Starting at the first line of the data, print each line verbatim up to and including the line bearing "C = sc.collection", omitting pictures.

-- Start of COLLECTED DATA --

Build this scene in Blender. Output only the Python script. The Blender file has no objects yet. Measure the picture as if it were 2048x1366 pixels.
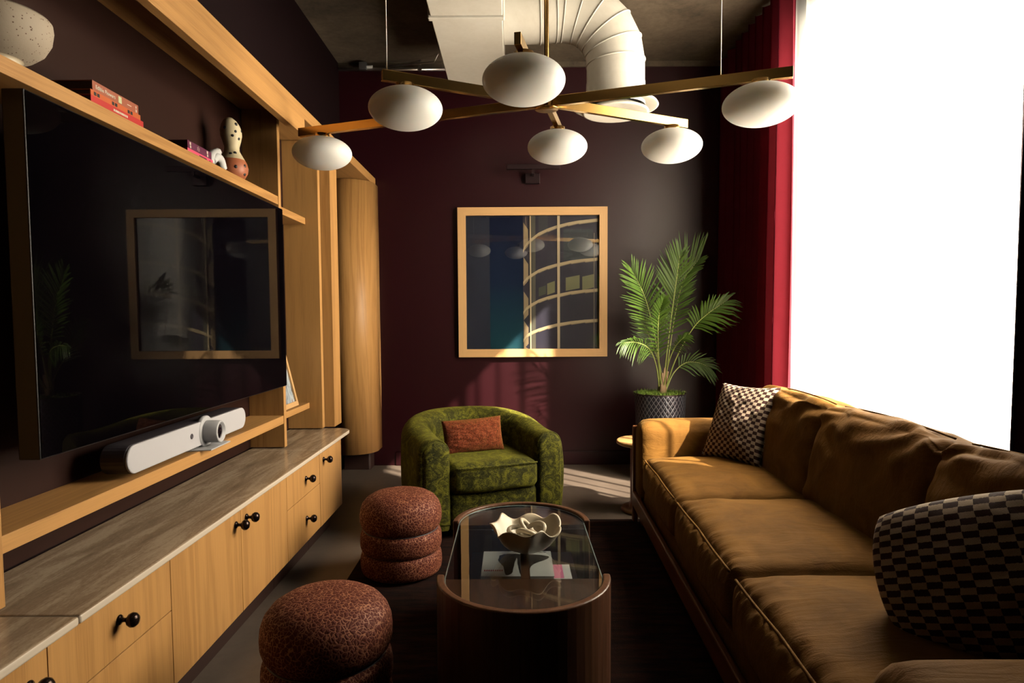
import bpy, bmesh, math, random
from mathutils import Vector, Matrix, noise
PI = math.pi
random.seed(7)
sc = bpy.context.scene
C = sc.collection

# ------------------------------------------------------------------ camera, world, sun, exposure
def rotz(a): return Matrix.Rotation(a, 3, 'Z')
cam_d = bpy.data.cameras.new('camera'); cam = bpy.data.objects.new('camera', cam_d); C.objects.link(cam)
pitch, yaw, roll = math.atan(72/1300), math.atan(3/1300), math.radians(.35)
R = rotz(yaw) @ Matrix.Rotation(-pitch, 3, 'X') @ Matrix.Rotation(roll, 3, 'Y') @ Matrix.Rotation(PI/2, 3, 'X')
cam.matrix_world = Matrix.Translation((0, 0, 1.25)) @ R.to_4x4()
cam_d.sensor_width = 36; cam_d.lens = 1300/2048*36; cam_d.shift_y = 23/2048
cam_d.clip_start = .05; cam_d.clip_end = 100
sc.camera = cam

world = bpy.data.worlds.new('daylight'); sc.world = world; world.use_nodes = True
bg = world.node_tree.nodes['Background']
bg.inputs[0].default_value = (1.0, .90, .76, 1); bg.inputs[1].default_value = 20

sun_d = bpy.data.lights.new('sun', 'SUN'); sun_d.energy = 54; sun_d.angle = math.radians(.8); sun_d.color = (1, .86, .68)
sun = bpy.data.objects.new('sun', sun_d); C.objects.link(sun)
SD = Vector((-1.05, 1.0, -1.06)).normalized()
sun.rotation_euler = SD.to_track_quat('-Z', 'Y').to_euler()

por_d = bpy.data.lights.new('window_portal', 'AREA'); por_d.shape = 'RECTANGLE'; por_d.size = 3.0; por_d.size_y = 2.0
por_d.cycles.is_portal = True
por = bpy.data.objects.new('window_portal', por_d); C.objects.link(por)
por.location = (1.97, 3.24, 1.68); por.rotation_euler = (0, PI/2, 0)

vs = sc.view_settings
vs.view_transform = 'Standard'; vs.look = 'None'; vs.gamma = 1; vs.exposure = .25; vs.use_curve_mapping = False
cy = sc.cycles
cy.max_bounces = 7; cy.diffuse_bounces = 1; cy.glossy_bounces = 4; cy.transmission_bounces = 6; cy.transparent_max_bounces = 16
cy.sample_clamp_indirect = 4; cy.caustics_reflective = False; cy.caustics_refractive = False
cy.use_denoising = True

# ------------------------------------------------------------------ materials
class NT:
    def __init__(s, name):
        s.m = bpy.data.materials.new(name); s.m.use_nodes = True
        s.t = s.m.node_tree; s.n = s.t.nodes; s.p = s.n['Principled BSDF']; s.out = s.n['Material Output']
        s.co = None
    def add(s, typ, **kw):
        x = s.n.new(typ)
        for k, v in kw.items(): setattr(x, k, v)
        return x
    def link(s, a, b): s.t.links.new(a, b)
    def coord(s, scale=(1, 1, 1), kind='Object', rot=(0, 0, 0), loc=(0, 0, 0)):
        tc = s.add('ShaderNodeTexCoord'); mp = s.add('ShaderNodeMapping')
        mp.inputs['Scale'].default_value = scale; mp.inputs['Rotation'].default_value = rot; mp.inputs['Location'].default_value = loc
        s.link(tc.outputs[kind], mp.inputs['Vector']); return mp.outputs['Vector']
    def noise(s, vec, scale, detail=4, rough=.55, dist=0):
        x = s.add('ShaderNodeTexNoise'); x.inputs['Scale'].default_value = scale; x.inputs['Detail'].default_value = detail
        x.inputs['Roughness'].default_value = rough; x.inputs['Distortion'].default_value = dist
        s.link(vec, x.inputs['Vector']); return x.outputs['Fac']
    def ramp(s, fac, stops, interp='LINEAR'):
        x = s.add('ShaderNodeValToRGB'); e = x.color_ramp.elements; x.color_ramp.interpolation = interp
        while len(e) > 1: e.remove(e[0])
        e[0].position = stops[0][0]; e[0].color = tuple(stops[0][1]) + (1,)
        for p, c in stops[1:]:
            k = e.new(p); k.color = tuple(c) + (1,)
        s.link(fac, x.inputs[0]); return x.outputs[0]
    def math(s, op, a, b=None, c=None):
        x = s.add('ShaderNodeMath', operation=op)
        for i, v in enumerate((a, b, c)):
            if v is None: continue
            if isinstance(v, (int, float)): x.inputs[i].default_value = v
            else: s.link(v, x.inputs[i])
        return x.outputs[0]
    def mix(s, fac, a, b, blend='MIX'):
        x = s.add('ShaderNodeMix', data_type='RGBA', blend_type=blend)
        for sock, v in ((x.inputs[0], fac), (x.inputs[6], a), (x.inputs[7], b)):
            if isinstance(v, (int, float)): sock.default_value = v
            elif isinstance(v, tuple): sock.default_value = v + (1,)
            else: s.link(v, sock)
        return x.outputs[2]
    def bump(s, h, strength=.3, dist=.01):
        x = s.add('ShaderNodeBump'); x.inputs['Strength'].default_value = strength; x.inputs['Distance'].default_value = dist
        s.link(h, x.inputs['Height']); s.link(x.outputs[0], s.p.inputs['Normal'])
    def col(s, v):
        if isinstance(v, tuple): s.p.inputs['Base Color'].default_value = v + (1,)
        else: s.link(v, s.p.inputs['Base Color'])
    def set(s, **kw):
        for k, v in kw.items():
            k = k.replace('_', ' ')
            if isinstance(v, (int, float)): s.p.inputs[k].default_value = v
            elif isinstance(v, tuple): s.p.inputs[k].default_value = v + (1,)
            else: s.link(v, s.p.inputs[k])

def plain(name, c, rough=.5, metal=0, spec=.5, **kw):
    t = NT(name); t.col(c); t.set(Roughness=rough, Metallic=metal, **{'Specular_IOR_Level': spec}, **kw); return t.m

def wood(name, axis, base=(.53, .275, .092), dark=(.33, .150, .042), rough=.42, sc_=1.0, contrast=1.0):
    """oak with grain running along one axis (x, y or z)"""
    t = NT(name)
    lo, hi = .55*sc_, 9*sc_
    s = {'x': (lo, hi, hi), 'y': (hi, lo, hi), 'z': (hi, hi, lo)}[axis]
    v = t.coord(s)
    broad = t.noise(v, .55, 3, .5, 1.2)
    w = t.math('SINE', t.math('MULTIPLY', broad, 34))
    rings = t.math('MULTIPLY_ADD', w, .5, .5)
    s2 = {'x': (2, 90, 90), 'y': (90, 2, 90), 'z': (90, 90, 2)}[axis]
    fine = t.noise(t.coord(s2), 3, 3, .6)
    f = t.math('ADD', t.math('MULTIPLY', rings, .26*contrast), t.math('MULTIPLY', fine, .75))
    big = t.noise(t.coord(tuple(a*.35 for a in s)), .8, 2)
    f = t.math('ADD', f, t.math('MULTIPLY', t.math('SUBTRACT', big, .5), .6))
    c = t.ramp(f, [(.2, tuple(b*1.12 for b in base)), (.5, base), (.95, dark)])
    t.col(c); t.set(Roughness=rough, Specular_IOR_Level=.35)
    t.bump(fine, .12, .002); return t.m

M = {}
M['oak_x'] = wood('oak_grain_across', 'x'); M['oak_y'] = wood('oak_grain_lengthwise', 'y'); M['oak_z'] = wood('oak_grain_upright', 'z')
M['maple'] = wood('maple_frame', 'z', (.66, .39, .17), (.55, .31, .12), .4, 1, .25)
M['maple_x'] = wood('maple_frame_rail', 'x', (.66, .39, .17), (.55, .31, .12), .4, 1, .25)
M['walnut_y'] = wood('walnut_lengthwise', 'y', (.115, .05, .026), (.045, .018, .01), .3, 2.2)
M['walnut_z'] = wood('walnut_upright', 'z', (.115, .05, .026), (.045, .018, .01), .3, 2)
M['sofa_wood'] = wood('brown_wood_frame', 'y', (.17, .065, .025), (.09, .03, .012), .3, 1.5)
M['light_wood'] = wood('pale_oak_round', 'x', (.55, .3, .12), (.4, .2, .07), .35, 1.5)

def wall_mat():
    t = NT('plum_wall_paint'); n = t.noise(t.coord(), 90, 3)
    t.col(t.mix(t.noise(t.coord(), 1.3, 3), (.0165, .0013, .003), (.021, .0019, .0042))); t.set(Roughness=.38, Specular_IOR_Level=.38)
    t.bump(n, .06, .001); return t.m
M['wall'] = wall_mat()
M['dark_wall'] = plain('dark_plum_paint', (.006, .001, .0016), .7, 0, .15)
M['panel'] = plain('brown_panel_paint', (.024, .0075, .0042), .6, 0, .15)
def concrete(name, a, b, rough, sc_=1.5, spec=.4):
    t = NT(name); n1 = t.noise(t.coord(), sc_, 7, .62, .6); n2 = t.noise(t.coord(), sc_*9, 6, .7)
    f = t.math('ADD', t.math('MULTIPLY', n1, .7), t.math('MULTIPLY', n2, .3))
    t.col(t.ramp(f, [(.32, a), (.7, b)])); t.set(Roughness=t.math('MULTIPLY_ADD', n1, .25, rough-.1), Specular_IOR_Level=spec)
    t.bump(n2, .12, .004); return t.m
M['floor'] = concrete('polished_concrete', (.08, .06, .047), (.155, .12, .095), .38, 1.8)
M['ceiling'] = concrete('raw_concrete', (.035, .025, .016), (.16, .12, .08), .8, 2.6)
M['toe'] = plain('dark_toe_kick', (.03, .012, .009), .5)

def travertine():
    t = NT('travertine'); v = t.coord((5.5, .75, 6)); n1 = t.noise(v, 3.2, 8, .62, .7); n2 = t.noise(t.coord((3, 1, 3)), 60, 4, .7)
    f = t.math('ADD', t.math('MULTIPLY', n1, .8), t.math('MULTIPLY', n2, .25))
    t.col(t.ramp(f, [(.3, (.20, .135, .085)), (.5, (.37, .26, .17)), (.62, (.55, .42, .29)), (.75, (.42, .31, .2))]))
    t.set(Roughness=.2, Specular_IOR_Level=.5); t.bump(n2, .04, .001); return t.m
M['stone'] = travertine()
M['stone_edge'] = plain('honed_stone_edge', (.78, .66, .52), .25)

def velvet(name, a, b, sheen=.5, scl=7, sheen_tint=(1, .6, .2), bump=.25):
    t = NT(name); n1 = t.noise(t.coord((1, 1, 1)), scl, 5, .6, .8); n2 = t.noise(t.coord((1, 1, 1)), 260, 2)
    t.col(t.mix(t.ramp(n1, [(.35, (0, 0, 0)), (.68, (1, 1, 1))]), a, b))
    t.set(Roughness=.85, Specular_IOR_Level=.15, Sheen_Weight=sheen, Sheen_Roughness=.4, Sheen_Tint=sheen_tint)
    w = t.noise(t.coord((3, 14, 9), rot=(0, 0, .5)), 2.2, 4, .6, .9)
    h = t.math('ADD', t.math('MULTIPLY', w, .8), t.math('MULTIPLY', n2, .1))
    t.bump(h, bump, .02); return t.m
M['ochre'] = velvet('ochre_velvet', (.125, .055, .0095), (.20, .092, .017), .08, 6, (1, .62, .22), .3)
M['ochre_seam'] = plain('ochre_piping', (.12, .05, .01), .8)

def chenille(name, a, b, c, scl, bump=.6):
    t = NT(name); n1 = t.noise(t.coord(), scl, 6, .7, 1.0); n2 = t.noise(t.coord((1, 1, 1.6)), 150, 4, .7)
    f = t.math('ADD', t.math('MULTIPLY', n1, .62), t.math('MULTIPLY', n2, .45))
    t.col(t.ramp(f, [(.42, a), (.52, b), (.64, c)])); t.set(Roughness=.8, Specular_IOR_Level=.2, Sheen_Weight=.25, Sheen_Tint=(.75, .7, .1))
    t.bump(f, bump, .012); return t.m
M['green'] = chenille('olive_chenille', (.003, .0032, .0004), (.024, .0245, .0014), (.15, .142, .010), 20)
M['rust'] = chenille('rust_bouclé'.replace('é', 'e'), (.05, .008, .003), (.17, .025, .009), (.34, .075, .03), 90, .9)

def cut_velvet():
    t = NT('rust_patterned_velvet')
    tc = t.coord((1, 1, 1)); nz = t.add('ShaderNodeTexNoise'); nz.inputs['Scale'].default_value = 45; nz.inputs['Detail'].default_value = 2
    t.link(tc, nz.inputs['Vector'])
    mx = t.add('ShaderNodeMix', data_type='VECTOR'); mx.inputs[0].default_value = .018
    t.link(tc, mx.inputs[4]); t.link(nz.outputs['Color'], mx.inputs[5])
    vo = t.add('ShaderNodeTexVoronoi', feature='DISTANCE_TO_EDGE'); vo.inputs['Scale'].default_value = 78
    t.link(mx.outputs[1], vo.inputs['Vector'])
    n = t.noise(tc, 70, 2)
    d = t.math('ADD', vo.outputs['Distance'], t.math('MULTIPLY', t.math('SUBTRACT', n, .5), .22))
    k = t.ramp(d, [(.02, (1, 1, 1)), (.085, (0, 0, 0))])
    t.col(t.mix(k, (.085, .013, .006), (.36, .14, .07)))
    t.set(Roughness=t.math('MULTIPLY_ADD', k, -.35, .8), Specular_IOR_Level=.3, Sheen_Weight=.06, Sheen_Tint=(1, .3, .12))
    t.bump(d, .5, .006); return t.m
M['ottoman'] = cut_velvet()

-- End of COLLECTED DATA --

**SOLVED PROBLEM:**
Build this scene in Blender. Output only the Python script. The Blender file has no objects yet. Measure the picture as if it were 2048x1366 pixels.
import bpy, bmesh, math, random
from mathutils import Vector, Matrix, noise
PI = math.pi
random.seed(7)
sc = bpy.context.scene
C = sc.collection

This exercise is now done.